Image from NASA via Unsplash.com

I’ve been revisiting the manuscript for the novel over the past week, just skimming over a few pivotal scenes and trying to prioritize edits. I’ve got a handful of higher-order changes to make, and I think foremost among them will be adding proofs of the antagonist’s capabilities. As I’ve mentioned before, I’m not terribly fond of endless escalation, page after page and scene after scene of misery that forecloses all chances for the protagonist to win the endgame (except one, naturally), but I do think it’s important to hammer out proportions at the level of overall ability. The antagonist almost always has an edge, usually at the level of ruthlessness; we expect traditional protagonists to care for others and perhaps even exercise restraint when push comes to shove. I’ve established ruthlessness in my villain, I think, but I also need to make clear that, as far as overall juice goes, she’s got plenty of power and wants a little more.

The catch, alas, is that I find power dynamics endlessly fascinating. As subject matter goes, it’s a rabbit hole I can easily tumble down if I’m not very, very careful.

I can’t say I’ve got an especially good handle on the topic, largely because it’s so elusive and pervasive, occurring in a wide variety of forms and shaped by countless contexts. It’s not hard for me to see that most every scholarly or creative prospect I take up falls somewhere on the graph where power and ethics intersect. My approach to education is meaningfully informed by power, from the implied consent that comes with enrollment in a class to the mechanics of grading to the design of assignments. Seemingly simple matters quickly get bound up in questions of preparation, access, and fairness. Hypnosis is knotted up in questions of power as well–how much power is the hypnotee handing over when they enter a hypnoidal state, for example, a question that is itself complicated by my use of hypnotee rather than subject and hypnoidal state rather than trance. It’s a realm of operations where people go in expecting to be manipulated, but only in ways the psyche can accept. I write on BDSM from time to time, as it is an area of inquiry and practice that attempts to make power dynamics transparent but at the same time involves a distinctive kind of ethical negotiation–no matter how participants talk it through, there’s a moment when conditions of possibility change. Games (both video and table-top) are fraught with questions of what players can do, how and why they do it, and the means by which they acquire power for the doing. And storytelling centers on the play of power at the level of knowing and knowledge, as the writer manages disclosure and the reader makes meaning from what they learn along the way, sometimes wresting control of the story away from the person doing the telling.

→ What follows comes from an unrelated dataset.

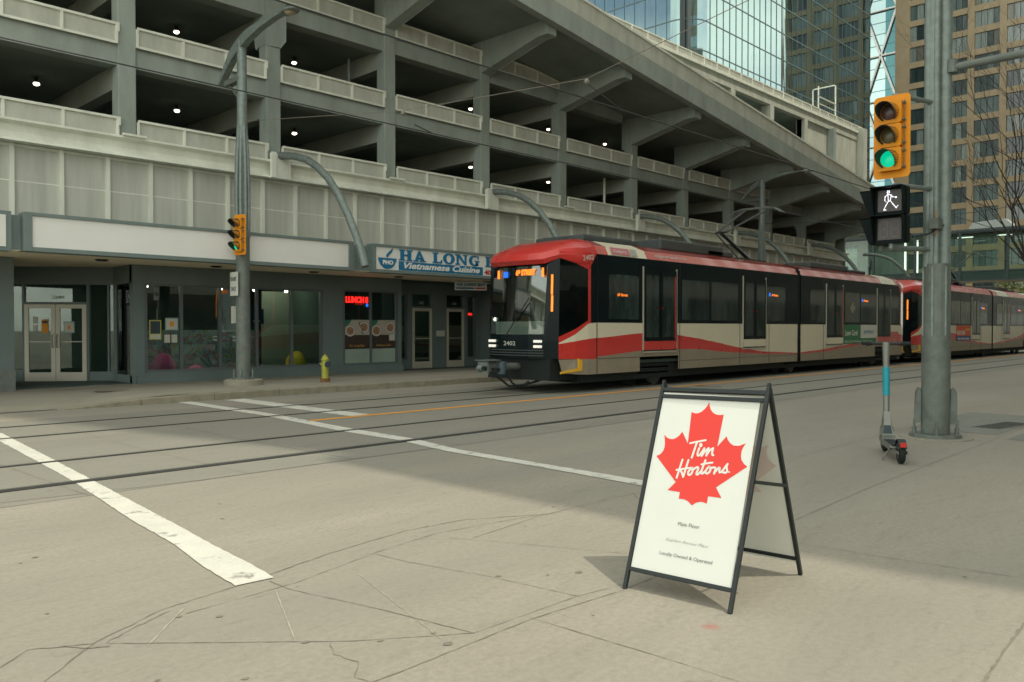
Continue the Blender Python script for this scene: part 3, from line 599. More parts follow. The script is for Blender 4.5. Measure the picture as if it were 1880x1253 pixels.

I could go on and on, which is perhaps why in my own storytelling I find it difficult to manage power with a light touch. And that catch itself comes with a catch, as power often operates on us invisibly, in ways we don’t always recognize until it’s too late. There’s no such thing as fair play when it comes to narrative, but the teller’s power only goes so far. The trick of telling, I think, is to arm the reader with all the information they need, and to trust that they are going to use that information as you intend. It’s a big swing and a big risk, but it’s one we have to accept if we expect magic to happen.